I think in New Zealand, at least, electronic music has sort of become the new punk rock music and it's very much aligned with the political movements that are going on. It's almost unavoidable, everyone seems to be into dance music over here these days a lot.
What's funny about that is to me, '90s rave culture was the logical extension of '80s punk rock. Or a friend would drag you to this unknown place and on the way out, you get a flyer and that's the only way you know where the next one is. There's a lot of punk rock in that. I feel what you're saying about the current state in New Zealand.
I think as a country, New Zealand's political landscape somewhat mirrors that of the United States more and more as time goes on. With a very similar sort of serious divide down the middle of the country. You mentioned in your past interviews that the current US political landscape reminds you a lot of the 1980s. It's very similar with what's going on in New Zealand here at the moment, it feels like we've stepped back in time and we're making really big movements in the wrong direction. I know that the feelings of political unrest inspire some of the best and most important art coming out of this country. Do the feelings play into your creative process in any way?
I think in 2020 with the Blue Hearts album, that was perhaps incredibly on-the-nose about the state of things. In 2016 I had a flat in Berlin Germany. My then- partner now husband, we would go back and forth from San Francisco to Berlin, splitting time. Spending three and a half years in Berlin, I think by osmosis and by educating myself, I think I understand what happened in Germany in the ‘30s and ‘40s. I also in the writing of Blue Hearts, took a look back to the ‘80s. I felt incredibly marginalised as a young gay man, not even out, having to deal with an evangelical-driven government marginalising me and telling me that I'm zero, or less than zero. In 2019 and in early 2020, when I was making Blue Hearts, I really thought back to the '80s. Trying to remind myself, maybe using that as a way to use the experiences of the ‘80s, Hüsker Dü — I had a guitar, a duffel bag, an amp, a little bag, that was about all I had and did pretty good with that. Putting Blue Hearts together and just thinking about all of those things.
When any country starts to deny its own shortcomings and rallies behind charismatic leaders, trouble will ensue. I try to tell my story without beating up the opposition too much. I think you just find them beating themselves up in public. All I can really do with what's going on right now, or what's happened over the past decade in America, is just share my stories — and try to, as I tell stories, put a little bookmark as I go by something. I tell a story and say, "There's a bookmark", And then people go, "Oh right, that was normal back then. Like, that was the good days". When everybody had health insurance, or everybody had food stamps when they needed it. Oh that’s when public education was good. For me to get too worked up about what has just happened or what may happen, I can't control that. All I can do is share my experiences with people and sort of put a finger in the air and go, "This is the part that you should keep within your head as I continue my story".

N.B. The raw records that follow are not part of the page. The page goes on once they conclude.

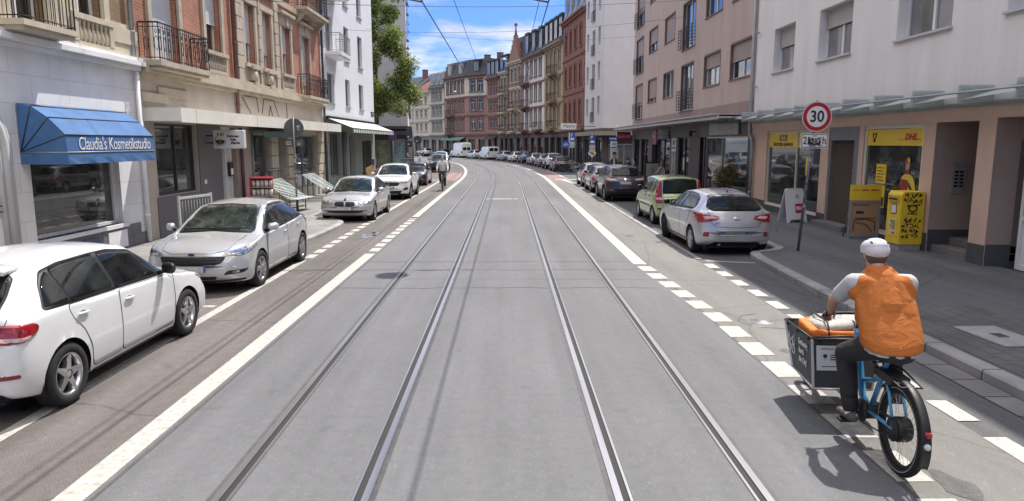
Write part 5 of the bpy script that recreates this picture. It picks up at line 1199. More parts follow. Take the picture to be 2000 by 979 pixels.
facade(rp, Wd, 3.3, 4.0, [], PINK_BAND, .1, 'band', y=.002)
GREYSHOP = mat('dark_grey_shopfront', (.115, .105, .108), .6, var=.1, scale=2); AUB = mat('aubergine_shopfront', (.062, .035, .04), .45, var=.12, scale=2)
gh = [(S_(50.6), S_(48.7), .2, 2.66), (S_(48.0), S_(45.6), .2, 2.66), (S_(44.4), S_(39.6), .12, 3.0, .3), (S_(37.6), S_(35.4), .2, 2.7)]
facade(rp, S_(33.6), .1, 3.3, gh, GREYSHOP, .15, 'shopfront', y=.004)
for a, b, c, d in [h[:4] for h in gh]: shopwin(rp, a, b, c, d, .13 if d < 2.9 else .28, [(a + b) / 2], DARK_TRIM, fw=.06)
facade(rp, Wd, .1, 3.3, [(S_(32.6), S_(26.75), .2, 2.68), (S_(33.4), S_(32.75), .12, 2.68, .5)], AUB, .12, 'shopfront', y=.004, x0=S_(33.6))
shopwin(rp, S_(32.6), S_(26.75), .2, 2.68, .1, [S_(30.1)], mat('silver_frame', (.45, .44, .42), .35, .5), fw=.06)
mb = MB(); mb.box(S_(33.4), S_(32.75), .5, .52, .1, 2.7); mb.build('door', BLACK, rp)
mb = MB(); mb.box(S_(31.75), S_(27.75), -.06, 0, 2.76, 3.27); sg = mb.build('shop_sign', mat('brushed_sign', (.30, .30, .295), .4, .5, var=.1, scale=5), rp)
text('lettering', 'TEEHAUS', .36, mat('silver_letters', (.42, .42, .42), .3, .7), sg, (S_(29.5), -.065, 3.02), sx=1.35, ext=.012)
mb = MB(); mb.box(S_(44.2), S_(39.7), -.03, 0, 2.62, 3.2, 1)
for i in range(8): mb.box(S_(44.2), S_(39.7), -.045, -.03, 2.64 + i * .07, 2.67 + i * .07, 0)
sg = mb.build('striped_panel', [mat('pale_stripe', (.42, .35, .36), .5), DARK_TRIM], rp)
bs = tag(MB().box(-.05, .05, -.42, .42, -.42, .38).build('hanging_sign', mat('crimson_sign', (.36, .03, .07), .5)), 'crimson vertical bakery sign hanging above the dark grey shopfront door', 'sign'); bs.location = (8.55, 40.9, 2.75); bs.rotation_euler = (0, 0, R(0))
bs2 = bs
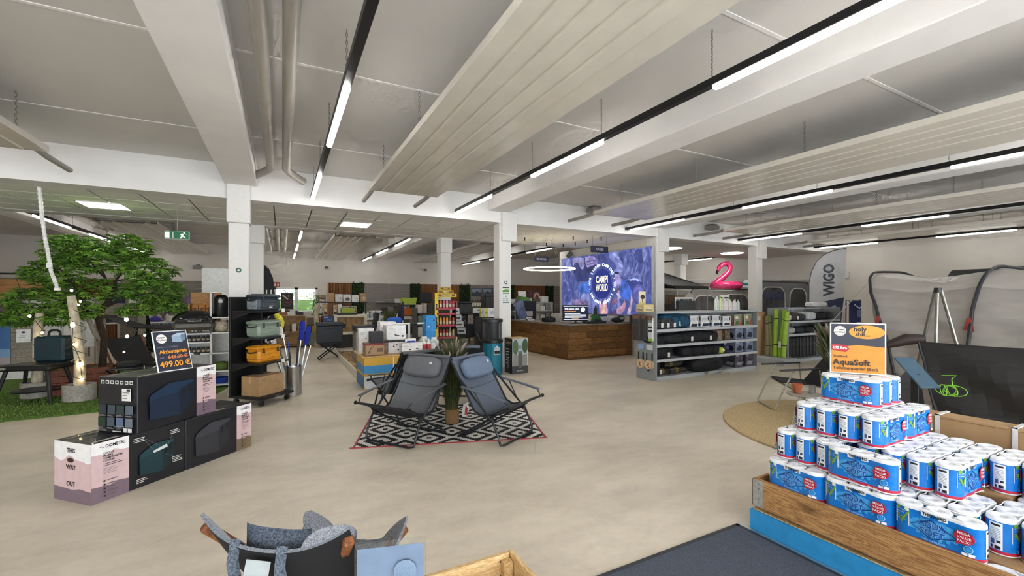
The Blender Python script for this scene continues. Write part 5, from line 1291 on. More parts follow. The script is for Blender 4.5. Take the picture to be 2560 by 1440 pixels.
for k, (px, py) in enumerate(((816, 669), (1064, 675))): b = MB(); b.lathe([(0, -.05), (.06, -.05), (.06, .05), (0, .05)], '#5a5650', 12); solo(b, 'wall_sensor', ['small round sensor on the back wall above the batten panel', 'small round sensor on the back wall above the moss'][k], 'sensor', AY(px, py, YB - .08))
# feather flag by the second column
p = AY(663, 840, 12.4)
t = thing('feather_flag', 'dark feather flag standing behind the left column', 'flag', (p.x, p.y, 0))
b = MB(); b.prism([(-.10, .9), (.22, .9), (.22, 1.6), (.17, 2.1), (.08, 2.33), (-.02, 2.40), (-.10, 2.38)], -.004, .004, C('#14161c', .7), 'y'); b.build('cloth', t)
f = Face((0, -.0045, 0), (1, 0, 0), (0, 0, 1)); f.text('U', .08, 1.72, .15, S('#e4e4e0'), bold=.02); f.poly([(.05, 1.05), (.12, 1.20), (.09, 1.20), (.14, 1.34), (.02, 1.16), (.06, 1.16)], S('#e4e4e0')); f.build('print', t)
b = MB(); b.tube([(-.105, 0, 0), (-.105, 0, 2.3), (-.06, 0, 2.42), (.04, 0, 2.38)], .012, '#2a2c30', 6); b.lathe([(0, 0), (.22, 0), (.22, .02), (0, .03)], '#2a2c30', 16, (-.105, 0, 0)); b.build('pole', t)

# ------------------------------------------------------------------ generic pieces for the goods
def carton(label, loc, d, m, rz=0., deco=None, group=None, name='carton', cat='carton'):
    t = thing(name, label, cat, loc, rz, group)
    b = MB(); b.box(-d[0] / 2, -d[1] / 2, 0, d[0] / 2, d[1] / 2, d[2], m if not isinstance(m, str) else C(m, .6), .004); b.build('box', t)
    if deco:
        f = Face((-d[0] / 2, -d[1] / 2, 0), (1, 0, 0), (0, 0, 1)); deco(f, d[0], d[2]); f.build('print', t)
        f = Face((-d[0] / 2, d[1] / 2, 0), (0, -1, 0), (0, 0, 1)); deco(f, d[1], d[2]); f.build('print', t)
    return t
def bottle(label, loc, h, r, col, cap, lab=None, group=None, name='bottle'):
    t = thing(name, label, 'bottle', loc, 0, group)
    b = MB(); b.lathe([(0, 0), (r, 0), (r, h * .68), (r * .8, h * .76), (r * .35, h * .84), (r * .35, h * .88)], C(col, .3), 12); b.build('body', t)
    b = MB(); b.lathe([(r * .42, h * .86), (r * .42, h), (0, h)], C(cap, .4), 10); b.build('cap', t)
    if lab: b = MB(); b.lathe([(r * 1.02, h * .15), (r * 1.02, h * .6)], C(lab, .5), 12); b.build('label_band', t)
    return t
def dots(c):
    def d_(f, w_, h):
        g = random.Random(int(w_ * 1000 + h * 777)); f.lines(w_ * .08, h * .82, w_ * .3, 3, h * .06, h * .02, S('#b9bcc0'))
        for i in range(5): f.disc(w_ * g.uniform(.3, .9), h * g.uniform(.15, .7), w_ * .05, S(c), n=8, ry=h * .05)
    return d_
def picture(c1, c2, c3):
    def d_(f, w_, h):
        f.rect(w_ * .04, h * .04, w_ * .96, h * .96, S(c1)); f.poly([(w_ * .12, h * .2), (w_ * .75, h * .12), (w_ * .92, h * .35), (w_ * .35, h * .5)], S(c2)); f.poly([(w_ * .25, h * .42), (w_ * .8, h * .36), (w_ * .85, h * .5), (w_ * .5, h * .62)], S(c3)); f.lines(w_ * .1, h * .86, w_ * .4, 2, h * .08, h * .03, S('#d9dadb'))
    return d_
def shelf_case(label, loc, W, D, zs, m, H, sides=True, back=None, rz=0., name='shelf_unit'):
    t = thing(name, label, 'shelf', loc, rz)
    if sides:
        for x in (0, W): b = MB(); b.box(x - .012, 0, 0, x + .012, D, H, m, .002); b.build('side_panel', t)
    for z in zs: b = MB(); b.box(0, 0, z - .012, W, D, z + .012, m, .002); b.build('shelf_board', t)
    if back: b = MB(); b.box(0, D - .01, 0, W, D, H, back); b.build('back_board', t)
    return t
def row(n, x0, x1, y, z, hs, ws, cols, lab, name, cat, group, dep=.2, deco=None, rg=None):
    g = rg or rnd; st = (x1 - x0) / n
    for k in range(n):
        h = g.uniform(*hs); w_ = min(st * .92, g.uniform(*ws)); c_ = cols[k % len(cols)]
        carton('%s %s' % (ORD[k], lab), (x0 + (k + .5) * st, y, z), (w_, dep, h), c_, 0, deco[k % len(deco)] if deco else None, group, name, cat)

# ------------------------------------------------------------------ goods in the back hall, left to right
LW = wood_mat('#b08a58', '#d4b07c', (4, 4, 1), nm='light_wood'); CREAM = C('#e4dcc8', .6); KB = C('#1a1a1a', .5)
# hats and bags table seen through the tree
t = thing('goods_table', 'white goods table behind the tree', 'table', (AY(190, 745, 15.5).x, 15.3, 0))
b = MB(); b.box(0, 0, .90, 2.6, .8, .94, C('#e6e3de', .5), .004); b.build('table_top', t)
for x in (.05, 2.5):
    for y in (.05, .75): b = MB(); b.box(x - .03, y - .03, 0, x + .03, y + .03, .90, C('#dcd9d2', .5)); b.build('leg', t)
tx = t.location.x; g = random.Random(4)
for k in range(7):
    b = MB(); c_ = ['#d9d6cf', '#2c3140', '#e8e6e2', '#7a7f86', '#4a3aa0', '#e2dfd8', '#c46a80'][k]; b.ell((0, 0, .05), (.13, .13, .10), C(c_, .8), 12, 8); b.lathe([(.10, .03), (.19, .015), (.19, .02), (.10, .045)], C(c_, .8), 14)
    solo(b, 'sun_hat', '%s hat from the left on the goods table behind the tree' % ORD[k], 'hat', (tx + .25 + k * .35, 15.5 + .1 * (k % 2), .942), group='hats on the table behind the tree')
for k in range(6):
    b = MB(); c_ = ['#e9e7e4', '#263a78', '#f0eeea', '#b9b4b8', '#1f2f66', '#8d7a96'][k]; b.grid(lambda u, v: (-.16 + .32 * u, .03 * math.sin(u * 9) + .015 * math.sin(u * 23), -.45 * v), 8, 4, C(c_, .85), .01); b.tube([(-.1, 0, 0), (0, 0, .04), (.1, 0, 0)], .008, '#8a8a8a', 5)
    solo(b, 'hanging_shirt', '%s hanging garment from the left above the goods table' % ORD[k], 'garment', (tx + .3 + k * .4, 16.05, 1.62), group='garments hanging behind the tree')
t = thing('garment_rail', 'metal garment rail above the goods table', 'rail', (tx + .1, 16.05, 0)); b = MB(); b.cyl((0, 0, 1.665), (2.5, 0, 1.665), .015, STEEL, 8); b.build('rail', t)
for x in (0, 2.5): b = MB(); b.cyl((x, 0, 0), (x, 0, 1.67), .018, STEEL, 8); b.build('post', t)
t = thing('wood_sign_bench', 'grey plank bench standing between tree and hammock', 'bench', (AY(295, 860, 12.9).x - .35, 12.9, 0))
b = MB(); b.box(-.1, -.02, 1.22, .85, .02, 1.48, GREYW, .004); b.build('top_board', t)
for x in (0, .7): b = MB(); b.box(x, -.02, 0, x + .14, .02, 1.22, GREYW, .004); b.build('leg', t)
# small packs hanging on the slat wall
for r_ in range(3):
    for k in range(5):
        x = wx(372 + k * 21 + 6 * r_); c_ = ['#d9d4cc', '#cfcac2', '#3a5f86'][r_]
        t = thing('blister_pack', '%s hanging blister pack from the left in the %s row on the slat wall' % (ORD[k], ORD[r_]), 'blister pack', (x, YB - .1, 1.20 - r_ * .27), group='blister packs on the slat wall')
        b = MB(); b.box(-.07, -.008, -.18, .07, 0, .0, C('#e4e1dc', .6), .003); b.build('card', t)
        b = MB(); b.box(-.05, -.035, -.16, .05, -.008, -.05, C(c_, .3), .01); b.build('blister', t)
        b = MB(); b.tube([(0, 0, .02), (0, -.08, .03)], .004, STEEL, 5); b.box(-.03, -.09, .01, .03, -.085, .05, '#eceae6'); b.build('hook', t)
t = thing('slim_conifer', 'slim dark artificial conifer before the slat wall', 'plant', (AY(360, 870, 14.).x, 14., 0)); g = random.Random(8); b = MB()
for i in range(700):
    z = g.uniform(.25, 1.5); r_ = .16 * (1.55 - z); a = g.uniform(0, 6.3); q = .05; b.poly([(r_ * math.cos(a) * g.random(), r_ * math.sin(a) * g.random(), z), ((r_ + .03) * math.cos(a), (r_ + .03) * math.sin(a), z - .03), ((r_ + .03) * math.cos(a + .35), (r_ + .03) * math.sin(a + .35), z + .02)], C(['#1c2f16', '#14240f'][i % 2], .8))
o = b.build('needles', t, sharp=0); o['kind'] = 'stuff'; b = MB(); b.lathe([(0, 0), (.12, 0), (.15, .25), (0, .25)], '#3a3a38', 14); b.cyl((0, 0, .2), (0, 0, 1.45), .02, BARK, 6); b.build('pot', t)

# low wooden cabinet left of the aisle, under the window
t = shelf_case('pale wooden cabinet below the window behind the brushes', (AY(672, 850, 15.8).x, 15.8, 0), 1.05, .5, (.06, .5, 1.02), LW, 1.03, back=LW)
cx = t.location.x
row(4, cx + .05, cx + 1.0, 15.95, 1.034, (.10, .25), (.14, .26), ['#c9b9a0', '#8a5a3a', '#e4e2dc', '#3a3a3c'], 'item from the left on the pale cabinet below the window', 'small_carton', 'carton', 'items on the pale cabinet')
row(5, cx + .05, cx + 1.0, 15.95, .514, (.15, .3), (.12, .18), ['#d9d4c8', '#b9a88a', '#7a6a4a', '#e6e4de', '#a99a7a'], 'item from the left inside the pale cabinet', 'small_carton', 'carton', 'items in the pale cabinet')
t = shelf_case('second pale cabinet with yellow goods beside the brushes', (cx + 1.09, 15.9, 0), .42, .5, (.06, .45, .95), LW, .96, back=CREAM)
row(3, cx + 1.11, cx + 1.49, 16.05, .462, (.2, .3), (.10, .12), ['#4a6a4a', '#c9b03a', '#b9b4a8'], 'item from the left in the second pale cabinet', 'small_carton', 'carton', 'items in the second pale cabinet')
row(3, cx + 1.11, cx + 1.49, 16.05, .072, (.2, .3), (.10, .12), ['#c4a83a', '#d9c88a', '#8a9a5a'], 'item from the left at the bottom of the second cabinet', 'small_carton', 'carton', 'lower items in the second pale cabinet')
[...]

It feels very much like, like I said in New Zealand, exactly the same feelings of kind of hopelessness and "what can you really do?" Is there anything else you'd like to say to your adoring New Zealand fans before we wrap up?
I can't believe that I'm coming back. I can't believe I'm going three cities deep. It's going to be super, super crazy to hit the ground running and every morning fly in the morning, play at night. Sleeping on each interval around that and hope for the best. Hopefully get some great food and breathe some fresh air and see some people and do my work and I think it's going to be great. I'm really excited to be back. It should be a fun time, a really good time.
We can't wait to see you as well. Again, I'd just like to say thank you so much for giving me the time today to speak to you. You are truly a hero for me and a lot of my friends over here, so we can't wait to see you.
Thanks Liam. Which town will I see you in?
Christchurch. I'll make sure to come and introduce my dad to you. Because he's gonna be pretty starstruck to be honest.
Excellent. I can't wait to meet you and I can't wait to meet your dad as well.